No ambiente escolar, ela defende a criação de espaços onde os estudantes possam se sentir seguros e ouvidos. “É essencial implementar programas permanentes de educação em direitos humanos, cidadania e autocuidado, além de rodas de conversa que possibilitem o reconhecimento de sinais de violência e incentivem a denúncia”, explica.
Tonello também ressalta a necessidade de formação continuada para professores e profissionais da educação. “Esses profissionais estão na linha de frente e precisam ser capacitados para identificar sinais precoces de abuso, negligência ou maus-tratos”, afirma.
Em casa, a especialista aponta a parentalidade positiva como estratégia central. Ela defende campanhas educativas para conscientizar pais e responsáveis sobre a importância do diálogo e da escuta. “É urgente romper com a cultura da violência como método educativo e promover o acolhimento das denúncias feitas pelas próprias crianças.”

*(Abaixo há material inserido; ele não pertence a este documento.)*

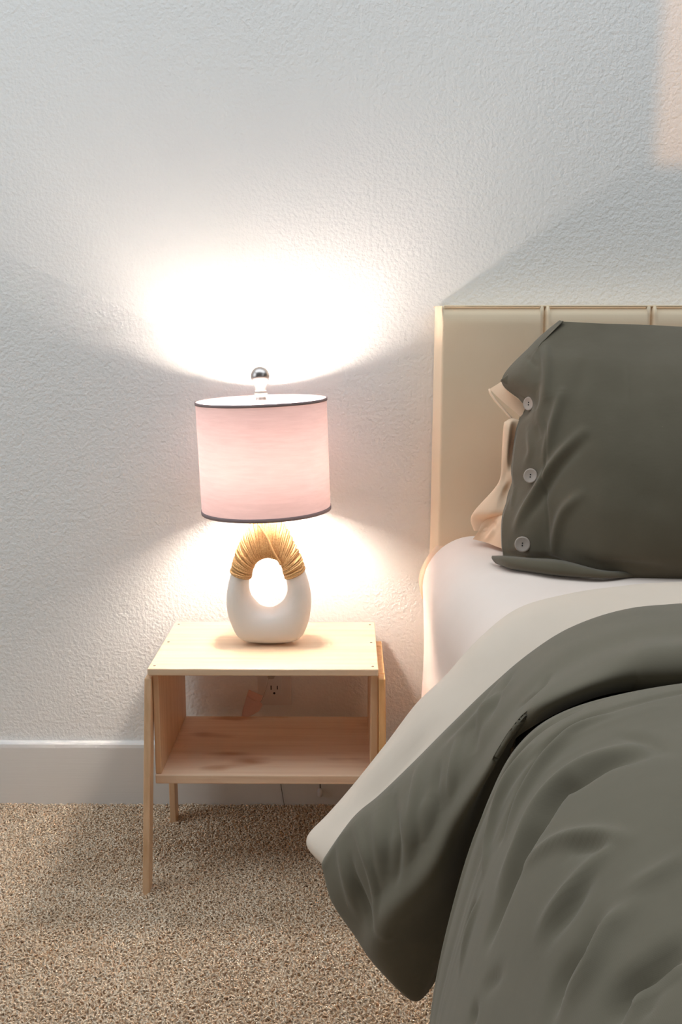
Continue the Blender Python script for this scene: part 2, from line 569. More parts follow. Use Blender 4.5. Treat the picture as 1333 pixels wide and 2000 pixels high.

Tonello acredita que o aumento das denúncias revela, em parte, um avanço: “Mostra que a sociedade e as vítimas estão mais conscientes de seus direitos e dos canais de denúncia.” Mas alerta: “Também pode refletir o agravamento real da violência, impulsionado por fatores como crise econômica, desigualdade, desestruturação familiar e consumo abusivo de álcool e drogas.”
Para ela, o desafio é coletivo: “O Estado precisa assumir o dever de fortalecer as políticas públicas voltadas à prevenção e à proteção integral da infância. E a sociedade precisa se engajar. O silêncio diante da violência não pode mais ser opção.”